Uma coisa é apoiar o "projeto europeu" quando a idéia é unir a Alemanha tão intimamente à França que nunca mais alguém pense valer a pena guerrear para decidir qual idioma será falado na Alsácia-Lorena. Outra coisa é quando o projeto europeu sinaliza que os trabalhadores franceses irão defrontar-se com a concorrência de encanadores poloneses, agricultores romenos e atendentes turcos. Na Alemanha, o eleitorado parece a postos para despachar o premiê Gerhard Schröeder, devido ao descontentamento com sua morna fidelidade ao projeto neoliberal. O problema é que o eleitorado, então, terá quatro anos de comando nas mãos de uma premiê, Angela Merkel, cujo compromisso em relação ao projeto neoliberal é quase tão forte quanto o meu. Julgo que a Alemanha estaria melhor daqui a uma década sob mais políticas neoliberais. Mas não parece ser isso o que o eleitorado alemão deseja, e isso torna imprevisível o cenário da política alemã daqui a quatro anos. A tudo isso vem se somar o descontentamento da Europa Setentrional com os presidentes de bancos centrais, especificamente com o BCE e o euro. Não que o fim da União Monetária Européia (UME) esteja na agenda; trata-se, simplesmente, de que as pessoas começaram a pensar num futuro em que existirá uma pequena probabilidade de o fim da UME ser inserido na agenda. Isso é suficiente para abalar os preços de ativos em todo o mundo. As conquistas da Europa Ocidental desde o fim da Segunda Guerra Mundial estão entre as mais animadoras e notáveis histórias de sucesso na história mundial. Todos deveriam querer que a atual Europa indivisa continuasse a progredir, e não que um elevado desemprego durante gerações venha a colocá-la em risco. Mas isso demandará uma mudança na atitude do BCE. A Europa precisa de uma política monetária que considere mais importante auxiliar no crescimento do emprego na Europa Setentrional do que a estabilidade de preços continental.
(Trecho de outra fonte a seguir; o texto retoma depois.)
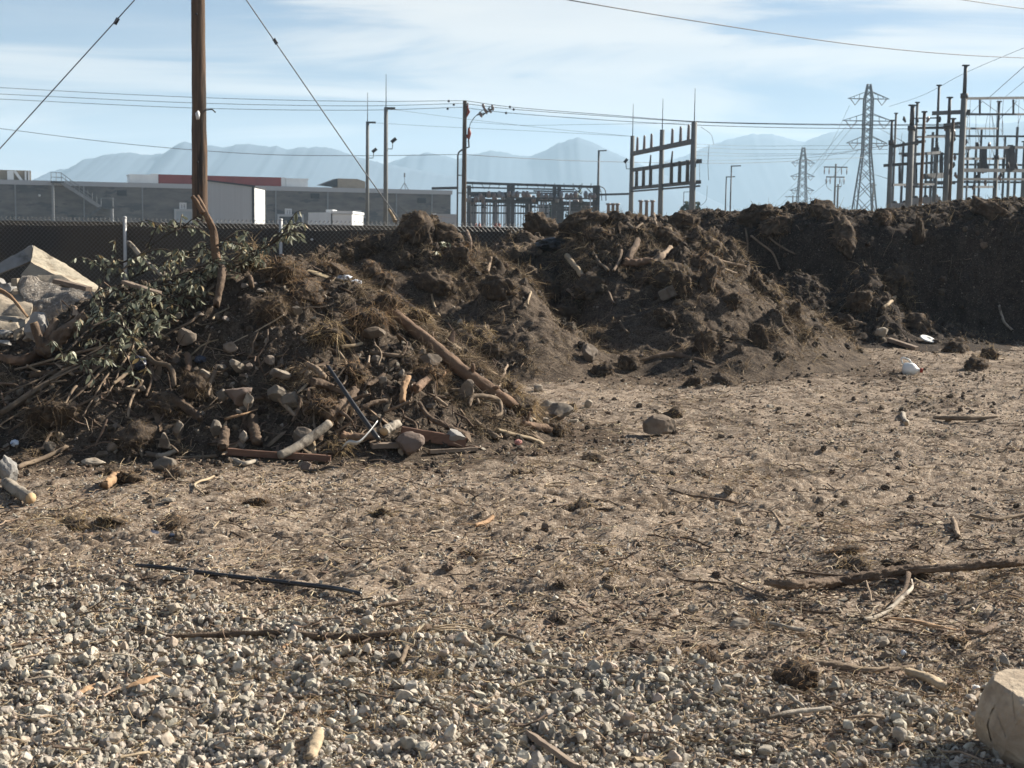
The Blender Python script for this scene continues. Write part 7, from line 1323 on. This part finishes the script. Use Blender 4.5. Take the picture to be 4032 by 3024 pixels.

Haverá, afinal de contas, inflação na Europa Meridional e Oriental - e terá de haver, pois à medida que regiões se desenvolvem e se industrializam, seus termos de troca devem melhorar e, sob uma união monetária, inflação regional será a expressão disso. O BCE deveria não tentar equilibrar inflação no Sul e Leste com deflação no Norte com a finalidade de atingir metas artificiais para o continente como um todo.